What Challenges Do the New RBI Payment Card Regulations Introduce?
When the new regulations go into effect, merchants and PAs without a tokenization solution will have to ask their customers for payment card data every time they process a transaction, slowing down the payment process and adding inconvenience for anyone using their system. Much like paying for something at a brick and mortar business with a point of sale system, card holders will have to verify their card data every time they make a purchase.
You can comply with the new payment card data regulations while still allowing automated payments by using tokens as substitutes for payment data. Rather than storing payment card data yourself, you can store a token which is used to process payments. You never have direct access to the payment card data, keeping you in compliance while avoiding the need to repeatedly ask your users for card information.
Skyflow's Turn-key Tokenization Solution for Payment Card Data
Despite network tokenization being one of the most effective ways to comply with the RBI legislation, many merchants and PAs will be hard-pressed to make the extensive infrastructure changes necessary to handle tokens before the late 2021 deadline.
Even after these changes, companies will find that they still handle other sensitive user data which also raises security and compliance concerns.
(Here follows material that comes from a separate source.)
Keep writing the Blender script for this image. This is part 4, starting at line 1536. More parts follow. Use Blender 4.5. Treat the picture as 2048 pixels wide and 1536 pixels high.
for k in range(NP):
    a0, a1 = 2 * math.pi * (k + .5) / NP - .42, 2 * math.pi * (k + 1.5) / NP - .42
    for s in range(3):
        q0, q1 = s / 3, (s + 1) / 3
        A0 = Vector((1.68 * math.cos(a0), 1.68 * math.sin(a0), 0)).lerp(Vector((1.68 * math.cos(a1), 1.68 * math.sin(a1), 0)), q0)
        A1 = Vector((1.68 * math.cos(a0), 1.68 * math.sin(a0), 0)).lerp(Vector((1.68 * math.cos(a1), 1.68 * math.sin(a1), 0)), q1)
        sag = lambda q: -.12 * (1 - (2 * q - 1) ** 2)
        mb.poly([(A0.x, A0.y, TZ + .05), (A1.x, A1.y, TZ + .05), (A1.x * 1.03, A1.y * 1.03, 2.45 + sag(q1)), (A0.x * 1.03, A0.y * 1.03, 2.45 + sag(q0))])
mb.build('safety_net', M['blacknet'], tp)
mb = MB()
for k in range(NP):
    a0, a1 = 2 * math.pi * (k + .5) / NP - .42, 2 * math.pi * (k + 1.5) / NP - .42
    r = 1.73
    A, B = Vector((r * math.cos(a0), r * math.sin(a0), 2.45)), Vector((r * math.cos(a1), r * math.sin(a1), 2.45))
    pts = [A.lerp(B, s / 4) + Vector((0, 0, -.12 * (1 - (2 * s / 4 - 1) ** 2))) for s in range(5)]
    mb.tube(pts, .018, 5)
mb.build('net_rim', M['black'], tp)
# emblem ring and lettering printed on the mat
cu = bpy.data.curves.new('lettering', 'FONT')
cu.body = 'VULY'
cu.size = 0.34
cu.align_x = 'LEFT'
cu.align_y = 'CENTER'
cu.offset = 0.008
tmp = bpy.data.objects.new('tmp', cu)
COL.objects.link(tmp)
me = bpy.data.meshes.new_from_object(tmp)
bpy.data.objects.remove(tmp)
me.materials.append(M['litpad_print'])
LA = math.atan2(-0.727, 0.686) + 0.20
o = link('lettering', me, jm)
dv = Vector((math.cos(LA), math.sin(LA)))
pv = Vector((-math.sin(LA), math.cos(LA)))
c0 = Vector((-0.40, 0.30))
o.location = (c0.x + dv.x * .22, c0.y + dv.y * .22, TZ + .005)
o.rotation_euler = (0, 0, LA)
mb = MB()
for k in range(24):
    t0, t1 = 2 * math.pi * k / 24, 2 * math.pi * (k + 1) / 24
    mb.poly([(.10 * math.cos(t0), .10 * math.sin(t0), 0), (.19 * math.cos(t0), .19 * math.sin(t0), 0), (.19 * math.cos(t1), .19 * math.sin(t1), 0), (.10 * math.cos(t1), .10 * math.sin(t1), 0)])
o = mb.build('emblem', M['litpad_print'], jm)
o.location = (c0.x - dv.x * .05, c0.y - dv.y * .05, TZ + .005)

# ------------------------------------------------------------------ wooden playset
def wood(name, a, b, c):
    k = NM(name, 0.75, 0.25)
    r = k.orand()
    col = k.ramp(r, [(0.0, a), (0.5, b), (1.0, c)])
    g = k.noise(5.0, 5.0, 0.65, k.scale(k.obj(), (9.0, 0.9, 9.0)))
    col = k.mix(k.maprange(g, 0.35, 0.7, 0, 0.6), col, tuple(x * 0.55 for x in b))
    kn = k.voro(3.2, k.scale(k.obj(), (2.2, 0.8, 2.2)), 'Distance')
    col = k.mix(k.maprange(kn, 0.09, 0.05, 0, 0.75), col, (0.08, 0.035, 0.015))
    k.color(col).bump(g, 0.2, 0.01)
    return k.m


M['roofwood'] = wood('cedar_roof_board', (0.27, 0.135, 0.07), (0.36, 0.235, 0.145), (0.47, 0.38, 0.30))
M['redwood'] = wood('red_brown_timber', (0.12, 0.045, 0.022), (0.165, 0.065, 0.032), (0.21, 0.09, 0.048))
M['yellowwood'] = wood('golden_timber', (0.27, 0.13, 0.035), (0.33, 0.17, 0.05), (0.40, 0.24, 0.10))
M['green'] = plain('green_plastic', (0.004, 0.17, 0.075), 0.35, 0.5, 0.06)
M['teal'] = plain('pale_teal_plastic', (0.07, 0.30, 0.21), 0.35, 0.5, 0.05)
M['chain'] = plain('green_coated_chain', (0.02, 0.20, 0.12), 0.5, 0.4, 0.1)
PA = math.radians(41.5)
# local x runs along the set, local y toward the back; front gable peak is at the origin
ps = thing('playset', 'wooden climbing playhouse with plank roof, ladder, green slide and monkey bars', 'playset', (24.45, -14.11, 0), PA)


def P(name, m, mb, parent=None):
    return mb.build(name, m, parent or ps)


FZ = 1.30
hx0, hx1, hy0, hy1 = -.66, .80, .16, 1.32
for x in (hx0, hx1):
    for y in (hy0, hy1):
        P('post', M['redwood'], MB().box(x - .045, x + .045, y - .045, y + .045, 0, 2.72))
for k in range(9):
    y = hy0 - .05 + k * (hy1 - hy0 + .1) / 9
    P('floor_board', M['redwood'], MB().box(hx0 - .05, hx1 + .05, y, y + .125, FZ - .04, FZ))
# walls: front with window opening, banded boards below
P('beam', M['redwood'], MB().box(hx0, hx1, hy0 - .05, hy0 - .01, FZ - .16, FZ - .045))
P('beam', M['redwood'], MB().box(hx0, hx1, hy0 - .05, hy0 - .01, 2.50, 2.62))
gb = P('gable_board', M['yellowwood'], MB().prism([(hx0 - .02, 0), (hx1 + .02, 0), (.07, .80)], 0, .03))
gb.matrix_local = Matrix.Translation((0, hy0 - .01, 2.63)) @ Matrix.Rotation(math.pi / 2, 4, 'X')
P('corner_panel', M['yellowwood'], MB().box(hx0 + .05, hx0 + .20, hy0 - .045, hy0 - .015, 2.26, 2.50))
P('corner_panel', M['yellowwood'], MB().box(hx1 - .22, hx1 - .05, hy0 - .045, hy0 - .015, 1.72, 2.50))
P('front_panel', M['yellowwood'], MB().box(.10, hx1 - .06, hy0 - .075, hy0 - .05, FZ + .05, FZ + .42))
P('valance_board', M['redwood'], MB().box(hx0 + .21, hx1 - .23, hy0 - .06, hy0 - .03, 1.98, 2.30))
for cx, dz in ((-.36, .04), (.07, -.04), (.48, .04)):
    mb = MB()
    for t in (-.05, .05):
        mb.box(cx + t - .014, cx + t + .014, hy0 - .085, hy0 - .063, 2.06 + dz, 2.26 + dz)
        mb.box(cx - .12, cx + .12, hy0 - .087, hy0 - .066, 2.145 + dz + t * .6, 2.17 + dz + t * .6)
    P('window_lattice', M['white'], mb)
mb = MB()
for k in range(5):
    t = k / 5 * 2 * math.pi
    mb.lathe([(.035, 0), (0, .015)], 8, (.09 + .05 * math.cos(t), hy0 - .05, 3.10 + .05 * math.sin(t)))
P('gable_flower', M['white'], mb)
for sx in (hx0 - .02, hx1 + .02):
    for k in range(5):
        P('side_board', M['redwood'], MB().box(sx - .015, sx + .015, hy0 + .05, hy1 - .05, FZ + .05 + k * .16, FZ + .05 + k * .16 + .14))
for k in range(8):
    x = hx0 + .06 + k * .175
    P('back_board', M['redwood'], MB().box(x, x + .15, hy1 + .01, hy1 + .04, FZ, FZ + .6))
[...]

Instead of making all these changes to meet just one goal, you can implement a comprehensive solution by using Skyflow Fintech Data Privacy Vault, which includes a robust tokenization tool. To learn more about how tokenization works at Skyflow, take a look at our documentation.
The Fintech Vault seamlessly integrates with card networks to provide a compliant, secure, and convenient system to meet all of your goals. Built using Amazon Web Services and available in the AWS India region, the Fintech Vault lets you meet the RBI’s payment card deadline without inconveniencing your customers. And because it runs on AWS India, Skyflow is also a great way to meet data residency requirements.
How it Works
A basic (insecure) workflow for payment card processing would look like this:

Here, a user enters their personal and financial details in a merchant’s app or website, which stores those details in the merchant’s database. During payment, this information is transmitted to the PA or PG, which sends it to the card network and the card issuer.
The RBI mandate requires instead that the user’s payment card information is stored in a vault and replaced by a token, like this:

While this is a big improvement over the basic implementation, you can see that the merchant is still holding other sensitive user information. This information is useful for many reasons, which is why businesses collect it. However, for about the same complexity a business can extend the same principle of tokenization to all sensitive user data by using a Skyflow vault, like this:

In this case, all of your customer data is tokenized directly from the merchant’s app:
- The credit card details are replaced by a network token, acquired from and used by the card network.
- Other sensitive user details are tokenized directly by Skyflow. You can use these tokens for other workflows, such as performing a KYC check to validate customers, emailing promotional items, shipping purchases, and so on.
Compliance with the RBI payment card mandate requires sophisticated solutions, because point-fix solutions are too burdensome in a world of ever-evolving data privacy regulation. By using Skyflow Fintech Data Privacy Vault, you can not only meet the network tokenization requirements of the RBI mandate but also solve related issues of customer data privacy and data residency.